GIVEN MATERIAL:
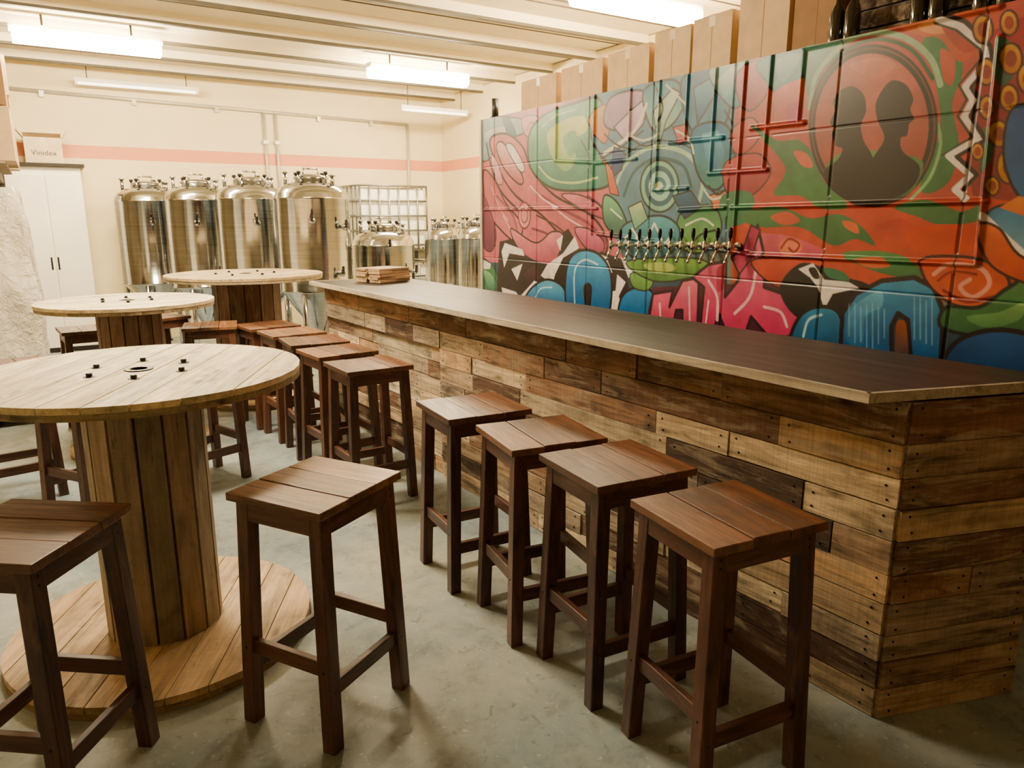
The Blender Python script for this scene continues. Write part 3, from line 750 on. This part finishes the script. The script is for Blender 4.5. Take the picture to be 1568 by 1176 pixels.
# --- black / white spike
fill([(1195,440),(1225,405),(1262,412),(1290,425),(1330,440),(1300,475),(1250,490),(1215,480)],'#181014',ol=BLK,ow=.01)
fill([(1222,412),(1245,403),(1262,428),(1300,432),(1316,441),(1275,450),(1262,474),(1252,440),(1240,425)],'#fffdf6','#f0e8d8',False)
fill([(1238,412),(1248,410),(1255,425),(1246,426)],'#181014',False)
fill([(1262,410),(1290,416),(1300,430),(1270,425)],'#347c58')
# --- blue letters right
fill([(1215,530),(1222,488),(1250,470),(1285,480),(1290,540)],'#3490bc','#164c80',ol=BLK,ow=.02)
stroke([(1230,515),(1238,490),(1258,482)],.014,'#b0e0f0')
fill([(1285,560),(1290,480),(1310,450),(1350,430),(1400,425),(1430,440),(1445,480),(1440,560),(1395,560),(1390,490),(1375,480),(1365,500),(1365,560)],'#40a0cc','#124080',False,ol=BLK,ow=.022)
fill([(1296,520),(1302,476),(1330,452),(1350,446),(1350,470),(1325,485),(1320,530)],'#68bcdc','#2468a4')
for x in range(1300,1360,9): stroke([(x,470+random.uniform(-6,6)),(x,520+random.uniform(-10,20))],.006,'#b0e0e8',False,.004,False,.6)
for x in range(1400,1436,9): stroke([(x,460+random.uniform(-6,6)),(x,520+random.uniform(-10,20))],.006,'#b0e0e8',False,.004,False,.6)
fill([(1372,560),(1372,500),(1380,490),(1388,500),(1390,560)],'#a8562e','#2a3a50')
# --- right swirl and greens
fill([(1410,400),(1450,392),(1510,400),(1545,430),(1530,465),(1470,470),(1425,440)],'#d04c30','#d86844',ol='#3c1414',ow=.012)
stroke([(1430,420),(1455,405),(1500,410),(1515,435),(1490,455),(1470,440),(1485,428)],.018,'#f4ac94')
stroke([(1436,430),(1458,416),(1495,420)],.01,'#902420')
stroke([(1445,445),(1480,462),(1520,455)],.014,'#902420')
fill([(1450,470),(1500,470),(1545,440),(1590,425),(1700,480),(1700,540),(1560,530),(1490,515),(1440,500)],'#4c8c48','#2c6440',ol='#142018',ow=.016)
fill([(1480,485),(1530,478),(1570,462),(1560,490),(1510,502)],'#84b868','#4c8c50')
fill([(1440,560),(1470,520),(1530,505),(1600,520),(1700,560),(1700,640),(1440,600)],'#245c9c','#12305c',ol=BLK,ow=.02)
fill([(1500,345),(1512,400),(1560,430),(1620,440),(1620,420),(1560,390),(1530,350)],'#e0703c','#c84830',ol='#3c1414',ow=.01)
rngm=np.random.RandomState(3)
for sc,am in ((8,.05),(24,.06)):
    small=rngm.rand(NZ//sc+3,NY//sc+3); jj=np.arange(NZ)/sc; ii=np.arange(NY)/sc
    j0=jj.astype(int); i0=ii.astype(int); fj=(jj-j0)[:,None]; fi=(ii-i0)[None,:]
    nn=(small[j0][:,i0]*(1-fj)*(1-fi)+small[j0+1][:,i0]*fj*(1-fi)+small[j0][:,i0+1]*(1-fj)*fi+small[j0+1][:,i0+1]*fj*fi)
    img*= (1+am*2*(nn-.5))[...,None]*1.0
img=np.clip(img,0,1)
for yy in np.arange(1.62,5.5,.62):
    i=int((yy-ys[0])/RES); hgt[:,i-1:i+2]-=.005; img[:,i-1:i+1]*=.5
for zz in (1.28,2.02):
    j=int((zz-zs[0])/RES); hgt[j-1:j+1,:]-=.003; img[j:j+1,:]*=.7
for x,y0,y1 in ((853,165,245),(912,145,358),(967,137,242),(1012,125,290),(1055,116,215),(1098,106,265),(1143,96,395),(1183,87,258),(1233,74,190)):
    ridge([(x,y0),(x-(x-784)*.02*((y1-y0)/100),y1)],.016,.014)
for s in ([(850,246),(912,249)],[(912,250),(975,243)],[(1000,291),(1053,288)],[(1025,219),(1108,211)],[(1085,266),(1175,260)],[(1040,322),(1110,318)],[(1150,197),(1232,188)],
          [(742,321),(915,319)],[(1120,318),(1510,308)],[(915,358),(1145,388)],[(1145,390),(1495,405)],[(1532,58),(1497,402)],[(1232,74),(1532,10)]):
    ridge(s,.017,.017)
V=np.stack([XM-hgt,YY,ZZ],-1).reshape(-1,3)
me=bpy.data.meshes.new('graffiti_mural'); nv=len(V); nf=(NY-1)*(NZ-1)
me.vertices.add(nv); me.vertices.foreach_set('co',V.astype(np.float32).ravel())
idx=np.arange(nv).reshape(NZ,NY)
F=np.stack([idx[:-1,:-1],idx[1:,:-1],idx[1:,1:],idx[:-1,1:]],-1).reshape(-1)
me.loops.add(nf*4); me.loops.foreach_set('vertex_index',F.astype(np.int32))
me.polygons.add(nf); me.polygons.foreach_set('loop_start',np.arange(0,nf*4,4,dtype=np.int32))
me.update(calc_edges=True); me.validate()
me.polygons.foreach_set('use_smooth',np.ones(nf,bool))
ca=me.color_attributes.new('Col','FLOAT_COLOR','POINT')
li=np.where(img<=.04045,img/12.92,((img+.055)/1.055)**2.4)
lum=li.mean(-1,keepdims=True); li=np.clip(lum+(li-lum)*1.05,0.004,1)*np.array([.66,.62,.68]); li=li.reshape(-1,3)
ca.data.foreach_set('color',np.concatenate([li,np.ones((nv,1))],1).astype(np.float32).ravel())
me.materials.append(M_mural)
mo=bpy.data.objects.new('graffiti_mural',me); scene.collection.objects.link(mo); mo.parent=cold

# beer taps
m=MB()
m.cyl((0,0,0),(-.012,0,0),.021,M_chrome); m.cyl((0,0,0),(-.07,0,0),.010,M_chrome)
m.lathe([(0,-.026),(.012,-.024),(.014,0),(.011,.022),(.007,.03),(0,.031)],(-.07,0,0),M_chrome,seg=16)
m.cyl((-.07,0,-.018),(-.1,0,-.08),.008,M_chrome); m.cyl((-.098,0,-.075),(-.103,0,-.095),.0095,M_chrome)
m.lathe([(.005,.026),(.005,.04),(.010,.048),(.012,.08),(.009,.098),(0,.1)],(-.07,0,0),M_steel_dark,seg=14)
tm=m.mesh('beer_tap_mesh')
for i in range(12):
    place(tm,'beer_tap',(XM-.004,2.76+i*.09,1.455-.002*i),0)

zt=CT
for yy,w,h,mt in ((5.02,.5,.27,M_card),(4.47,.5,.28,M_card),(3.97,.42,.29,M_card),(3.57,.3,.33,M_card),(3.24,.3,.34,M_card),(2.88,.33,.42,M_card),(2.55,.27,.5,M_card_dk)):
    o=carton((3.62,yy,zt),(.42,w,h),random.uniform(-.03,.03),mt,label=None)
for yy in (1.3,1.75,2.18):
    m=MB()
    for k in range(4): m.box((0,0,.04+k*.085),(.4,.4,.075),M_pallet,vary('#5a4434',.2))
    m.box((0,0,.17),(.37,.37,.33),M_black)
    for a in (-1,1):
        for b2 in (-1,1): m.box((a*.19,b2*.19,.17),(.035,.035,.34),M_pallet,vary('#4c382a',.2),axis=2)
    m.obj('wooden_crate',(3.65,yy,zt))
m=MB()
bp=[(0,0),(.034,.0),(.037,.02),(.037,.14),(.03,.17),(.014,.2),(.012,.25),(.015,.252),(.015,.265),(0,.265)]
m.lathe(bp,(0,0,0),M_glassdk,seg=20); bt=m.mesh('bottle')
for k,yy in enumerate((1.55,1.63,1.72,1.9,1.98,2.3,2.38)): place(bt,'beer_bottle',(3.34,yy,zt))
m=MB(); m.cyl((0,0,0),(0,0,.16),.028,M_black); m.cyl((0,0,.0),(0,0,.02),.04,M_black); m.obj('black_vent_pipe',(3.28,5.46,CT))

# ------------------------------------------------------------------ camera, world
w=bpy.data.worlds.new('world'); scene.world=w; w.use_nodes=True
w.node_tree.nodes['Background'].inputs[0].default_value=(1,.85,.65,1); w.node_tree.nodes['Background'].inputs[1].default_value=.02
cd=bpy.data.cameras.new('camera'); cd.sensor_width=36; cd.lens=36*1120/1568; cd.clip_start=.05
co=bpy.data.objects.new('camera',cd); scene.collection.objects.link(co)
co.location=(0,0,1.6); co.rotation_euler=(math.radians(90-12.73),0,math.radians(-32.24)); scene.camera=co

TASK TO CARRY OUT:
From the data above, copy out every line with the string "scene" in it.

RESPONSE FOR THIS EXERCISE:
The Blender Python script for this scene continues. Write part 3, from line 750 on. This part finishes the script. The script is for Blender 4.5. Take the picture to be 1568 by 1176 pixels.
mo=bpy.data.objects.new('graffiti_mural',me); scene.collection.objects.link(mo); mo.parent=cold
w=bpy.data.worlds.new('world'); scene.world=w; w.use_nodes=True
co=bpy.data.objects.new('camera',cd); scene.collection.objects.link(co)
co.location=(0,0,1.6); co.rotation_euler=(math.radians(90-12.73),0,math.radians(-32.24)); scene.camera=co